**WORK TO BE COMPLETED**
Repeat the material exactly from its first line to the line that includes "SC.view_settings.gamma = 1;". Skip pictures.

-- -- --

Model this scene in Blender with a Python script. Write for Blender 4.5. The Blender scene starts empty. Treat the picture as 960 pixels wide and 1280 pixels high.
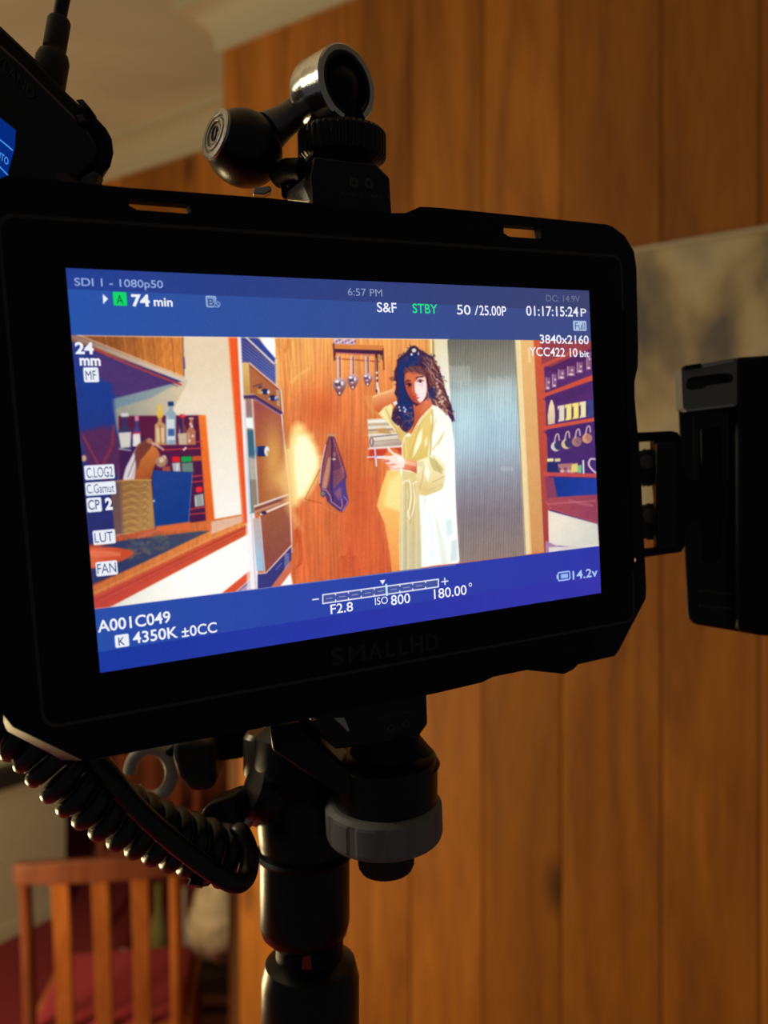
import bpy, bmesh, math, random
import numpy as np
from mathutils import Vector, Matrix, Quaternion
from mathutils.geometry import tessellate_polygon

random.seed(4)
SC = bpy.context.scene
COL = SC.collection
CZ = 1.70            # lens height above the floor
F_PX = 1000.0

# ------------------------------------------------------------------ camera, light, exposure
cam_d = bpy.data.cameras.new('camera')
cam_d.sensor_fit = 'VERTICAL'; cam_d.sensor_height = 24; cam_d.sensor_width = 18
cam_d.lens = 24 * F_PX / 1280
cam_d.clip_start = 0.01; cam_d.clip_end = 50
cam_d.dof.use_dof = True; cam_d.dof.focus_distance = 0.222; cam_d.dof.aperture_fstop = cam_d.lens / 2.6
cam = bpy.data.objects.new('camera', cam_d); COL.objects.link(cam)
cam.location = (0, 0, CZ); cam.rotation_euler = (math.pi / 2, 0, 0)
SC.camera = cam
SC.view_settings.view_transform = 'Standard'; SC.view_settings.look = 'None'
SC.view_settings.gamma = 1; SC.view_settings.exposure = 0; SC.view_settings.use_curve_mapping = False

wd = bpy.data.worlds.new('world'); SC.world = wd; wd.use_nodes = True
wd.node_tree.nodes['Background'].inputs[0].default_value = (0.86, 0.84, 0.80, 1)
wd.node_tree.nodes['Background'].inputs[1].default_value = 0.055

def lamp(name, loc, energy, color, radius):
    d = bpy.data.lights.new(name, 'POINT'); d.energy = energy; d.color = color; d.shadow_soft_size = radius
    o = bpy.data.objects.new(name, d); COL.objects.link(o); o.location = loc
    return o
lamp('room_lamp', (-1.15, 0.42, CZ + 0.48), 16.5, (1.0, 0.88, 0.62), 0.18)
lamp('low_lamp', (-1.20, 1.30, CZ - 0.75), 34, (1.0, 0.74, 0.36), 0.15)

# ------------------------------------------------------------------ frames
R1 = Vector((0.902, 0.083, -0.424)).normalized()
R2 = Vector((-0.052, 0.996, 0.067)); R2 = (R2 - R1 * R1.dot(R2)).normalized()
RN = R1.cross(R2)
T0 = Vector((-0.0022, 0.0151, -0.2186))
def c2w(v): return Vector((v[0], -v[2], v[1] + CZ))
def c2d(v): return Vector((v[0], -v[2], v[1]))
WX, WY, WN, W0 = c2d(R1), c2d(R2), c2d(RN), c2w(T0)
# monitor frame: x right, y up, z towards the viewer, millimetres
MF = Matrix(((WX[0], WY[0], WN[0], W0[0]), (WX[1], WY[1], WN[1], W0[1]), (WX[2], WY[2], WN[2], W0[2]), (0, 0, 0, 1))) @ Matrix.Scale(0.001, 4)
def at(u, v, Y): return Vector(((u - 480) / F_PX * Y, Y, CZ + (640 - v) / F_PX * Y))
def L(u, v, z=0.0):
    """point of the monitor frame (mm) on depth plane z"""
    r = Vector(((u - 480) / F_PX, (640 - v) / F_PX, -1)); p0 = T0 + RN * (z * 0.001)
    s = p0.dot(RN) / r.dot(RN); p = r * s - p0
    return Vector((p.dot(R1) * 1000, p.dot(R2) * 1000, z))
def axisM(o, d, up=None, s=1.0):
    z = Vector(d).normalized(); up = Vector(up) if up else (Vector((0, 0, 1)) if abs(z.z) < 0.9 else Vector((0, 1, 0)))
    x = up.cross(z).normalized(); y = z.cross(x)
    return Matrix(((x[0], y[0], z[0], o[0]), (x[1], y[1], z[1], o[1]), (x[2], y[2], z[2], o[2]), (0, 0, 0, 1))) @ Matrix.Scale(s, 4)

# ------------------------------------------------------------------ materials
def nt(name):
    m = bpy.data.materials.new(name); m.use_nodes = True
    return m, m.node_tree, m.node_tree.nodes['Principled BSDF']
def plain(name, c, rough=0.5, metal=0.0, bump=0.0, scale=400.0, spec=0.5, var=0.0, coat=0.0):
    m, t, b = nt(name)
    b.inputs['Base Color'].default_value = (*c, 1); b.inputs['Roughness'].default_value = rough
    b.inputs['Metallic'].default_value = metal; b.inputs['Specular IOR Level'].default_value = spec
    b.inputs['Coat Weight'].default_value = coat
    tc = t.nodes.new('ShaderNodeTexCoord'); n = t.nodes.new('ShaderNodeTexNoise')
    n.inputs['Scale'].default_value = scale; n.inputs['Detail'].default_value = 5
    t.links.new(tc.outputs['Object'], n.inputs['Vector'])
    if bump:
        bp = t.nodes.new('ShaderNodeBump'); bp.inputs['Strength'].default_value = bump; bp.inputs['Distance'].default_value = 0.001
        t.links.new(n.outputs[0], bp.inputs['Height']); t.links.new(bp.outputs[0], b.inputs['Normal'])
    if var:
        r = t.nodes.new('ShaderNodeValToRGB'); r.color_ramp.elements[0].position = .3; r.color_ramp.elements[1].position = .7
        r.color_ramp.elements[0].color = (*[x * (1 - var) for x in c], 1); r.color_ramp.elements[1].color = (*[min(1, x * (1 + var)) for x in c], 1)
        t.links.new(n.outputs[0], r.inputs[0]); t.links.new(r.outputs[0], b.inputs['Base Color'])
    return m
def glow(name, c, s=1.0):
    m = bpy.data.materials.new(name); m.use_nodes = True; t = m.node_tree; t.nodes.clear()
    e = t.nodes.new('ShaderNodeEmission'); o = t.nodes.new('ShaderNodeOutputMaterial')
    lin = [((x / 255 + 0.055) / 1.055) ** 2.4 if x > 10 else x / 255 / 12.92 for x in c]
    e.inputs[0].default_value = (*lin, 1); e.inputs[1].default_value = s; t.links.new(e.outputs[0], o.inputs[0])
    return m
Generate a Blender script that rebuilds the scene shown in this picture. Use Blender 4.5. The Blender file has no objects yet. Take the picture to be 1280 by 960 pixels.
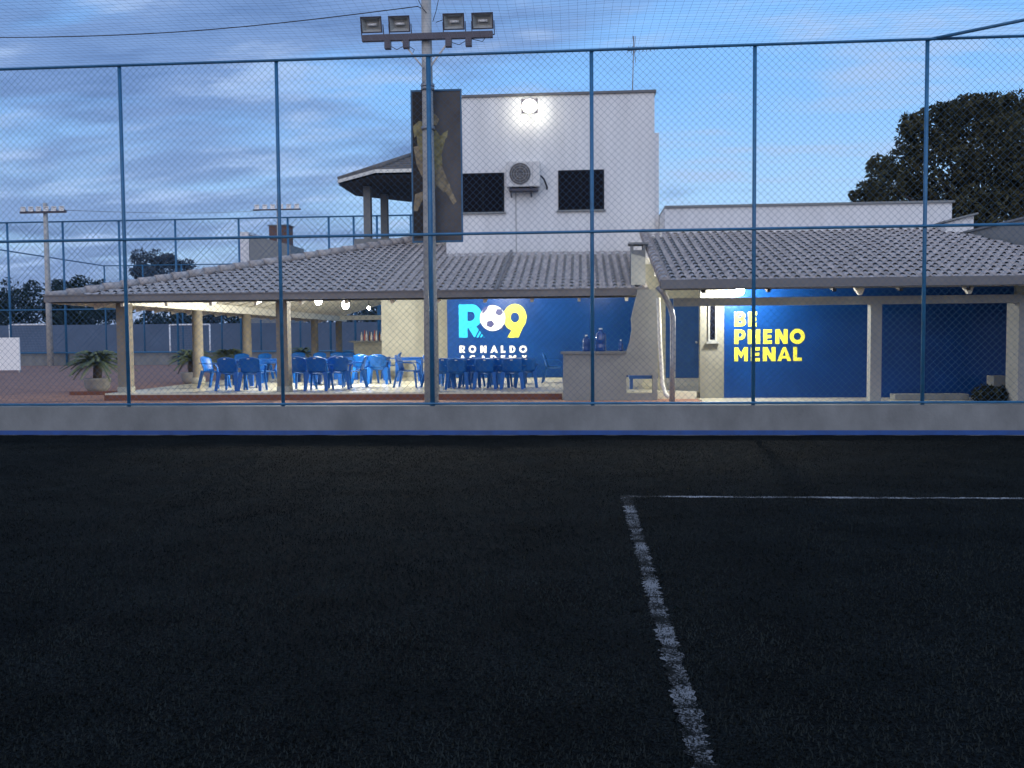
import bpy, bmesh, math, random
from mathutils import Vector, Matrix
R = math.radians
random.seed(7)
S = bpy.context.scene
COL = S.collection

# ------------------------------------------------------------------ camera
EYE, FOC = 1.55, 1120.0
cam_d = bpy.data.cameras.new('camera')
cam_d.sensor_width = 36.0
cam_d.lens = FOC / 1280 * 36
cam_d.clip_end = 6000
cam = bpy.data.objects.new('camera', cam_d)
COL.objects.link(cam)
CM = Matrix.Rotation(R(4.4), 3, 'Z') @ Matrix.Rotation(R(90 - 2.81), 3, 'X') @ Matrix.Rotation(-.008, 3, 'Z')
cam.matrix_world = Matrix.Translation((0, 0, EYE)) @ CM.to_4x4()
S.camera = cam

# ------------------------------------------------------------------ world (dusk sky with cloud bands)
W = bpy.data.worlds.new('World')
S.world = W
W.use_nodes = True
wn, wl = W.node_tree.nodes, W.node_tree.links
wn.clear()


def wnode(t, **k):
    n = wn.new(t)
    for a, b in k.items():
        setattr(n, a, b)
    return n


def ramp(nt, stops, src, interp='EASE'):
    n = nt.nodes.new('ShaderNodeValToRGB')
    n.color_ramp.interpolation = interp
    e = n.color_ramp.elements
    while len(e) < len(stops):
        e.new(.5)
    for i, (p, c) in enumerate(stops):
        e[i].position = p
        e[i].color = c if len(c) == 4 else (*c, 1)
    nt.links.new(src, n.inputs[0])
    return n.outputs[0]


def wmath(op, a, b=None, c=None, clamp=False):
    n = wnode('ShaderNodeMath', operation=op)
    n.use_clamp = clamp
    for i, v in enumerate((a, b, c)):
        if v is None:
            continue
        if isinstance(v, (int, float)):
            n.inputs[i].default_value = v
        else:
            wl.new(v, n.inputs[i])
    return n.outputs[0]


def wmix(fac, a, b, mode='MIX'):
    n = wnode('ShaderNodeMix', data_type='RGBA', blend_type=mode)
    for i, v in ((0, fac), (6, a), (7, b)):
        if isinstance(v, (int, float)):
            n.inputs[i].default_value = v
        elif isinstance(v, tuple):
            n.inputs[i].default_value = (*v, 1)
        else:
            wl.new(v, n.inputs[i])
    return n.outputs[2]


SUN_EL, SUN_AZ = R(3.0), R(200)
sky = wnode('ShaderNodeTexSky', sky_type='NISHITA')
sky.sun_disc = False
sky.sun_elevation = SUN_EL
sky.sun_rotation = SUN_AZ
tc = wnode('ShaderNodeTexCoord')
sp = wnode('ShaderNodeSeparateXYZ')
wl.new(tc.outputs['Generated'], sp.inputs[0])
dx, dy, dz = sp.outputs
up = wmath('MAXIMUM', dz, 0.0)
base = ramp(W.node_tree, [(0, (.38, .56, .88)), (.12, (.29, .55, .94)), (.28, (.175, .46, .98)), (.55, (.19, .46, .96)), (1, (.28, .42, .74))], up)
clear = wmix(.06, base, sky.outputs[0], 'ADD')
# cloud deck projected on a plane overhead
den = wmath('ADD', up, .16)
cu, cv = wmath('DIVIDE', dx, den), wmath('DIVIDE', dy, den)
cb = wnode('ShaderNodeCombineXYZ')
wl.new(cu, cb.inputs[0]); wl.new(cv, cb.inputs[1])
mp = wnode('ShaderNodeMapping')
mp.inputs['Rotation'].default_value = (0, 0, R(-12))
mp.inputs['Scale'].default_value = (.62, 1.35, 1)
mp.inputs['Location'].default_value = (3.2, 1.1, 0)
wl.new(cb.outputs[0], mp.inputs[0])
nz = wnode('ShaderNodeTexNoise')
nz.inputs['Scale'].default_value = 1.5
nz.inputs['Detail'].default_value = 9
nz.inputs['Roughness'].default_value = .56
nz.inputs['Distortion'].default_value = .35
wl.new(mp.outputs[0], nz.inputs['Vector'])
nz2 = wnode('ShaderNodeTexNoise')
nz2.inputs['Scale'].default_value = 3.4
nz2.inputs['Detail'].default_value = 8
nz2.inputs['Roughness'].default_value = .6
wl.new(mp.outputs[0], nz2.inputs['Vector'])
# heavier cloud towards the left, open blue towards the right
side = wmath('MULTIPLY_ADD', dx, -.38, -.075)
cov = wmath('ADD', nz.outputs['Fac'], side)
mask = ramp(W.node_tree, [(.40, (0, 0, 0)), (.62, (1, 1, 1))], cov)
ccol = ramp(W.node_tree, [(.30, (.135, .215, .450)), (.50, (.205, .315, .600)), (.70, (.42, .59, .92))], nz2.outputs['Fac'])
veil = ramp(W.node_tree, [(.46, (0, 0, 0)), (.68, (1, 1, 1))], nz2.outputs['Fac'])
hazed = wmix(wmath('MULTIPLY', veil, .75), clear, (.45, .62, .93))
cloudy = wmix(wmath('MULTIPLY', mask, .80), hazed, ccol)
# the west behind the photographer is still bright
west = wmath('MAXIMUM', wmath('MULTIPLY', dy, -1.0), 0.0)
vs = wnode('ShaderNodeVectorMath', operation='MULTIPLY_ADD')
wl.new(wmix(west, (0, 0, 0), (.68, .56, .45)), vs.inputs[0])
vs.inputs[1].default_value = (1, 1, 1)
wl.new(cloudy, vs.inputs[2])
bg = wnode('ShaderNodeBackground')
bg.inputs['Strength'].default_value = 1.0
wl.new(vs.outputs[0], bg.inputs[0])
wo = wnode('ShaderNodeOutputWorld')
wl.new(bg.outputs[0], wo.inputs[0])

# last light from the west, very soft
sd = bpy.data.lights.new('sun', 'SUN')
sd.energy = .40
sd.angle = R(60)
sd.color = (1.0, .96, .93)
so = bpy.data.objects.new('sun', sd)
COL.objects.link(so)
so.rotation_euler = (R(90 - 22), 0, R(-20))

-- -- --

**SOLUTION FOR THIS TASK**
Model this scene in Blender with a Python script. Write for Blender 4.5. The Blender scene starts empty. Treat the picture as 960 pixels wide and 1280 pixels high.
import bpy, bmesh, math, random
import numpy as np
from mathutils import Vector, Matrix, Quaternion
from mathutils.geometry import tessellate_polygon

random.seed(4)
SC = bpy.context.scene
COL = SC.collection
CZ = 1.70            # lens height above the floor
F_PX = 1000.0

# ------------------------------------------------------------------ camera, light, exposure
cam_d = bpy.data.cameras.new('camera')
cam_d.sensor_fit = 'VERTICAL'; cam_d.sensor_height = 24; cam_d.sensor_width = 18
cam_d.lens = 24 * F_PX / 1280
cam_d.clip_start = 0.01; cam_d.clip_end = 50
cam_d.dof.use_dof = True; cam_d.dof.focus_distance = 0.222; cam_d.dof.aperture_fstop = cam_d.lens / 2.6
cam = bpy.data.objects.new('camera', cam_d); COL.objects.link(cam)
cam.location = (0, 0, CZ); cam.rotation_euler = (math.pi / 2, 0, 0)
SC.camera = cam
SC.view_settings.view_transform = 'Standard'; SC.view_settings.look = 'None'
SC.view_settings.gamma = 1; SC.view_settings.exposure = 0; SC.view_settings.use_curve_mapping = False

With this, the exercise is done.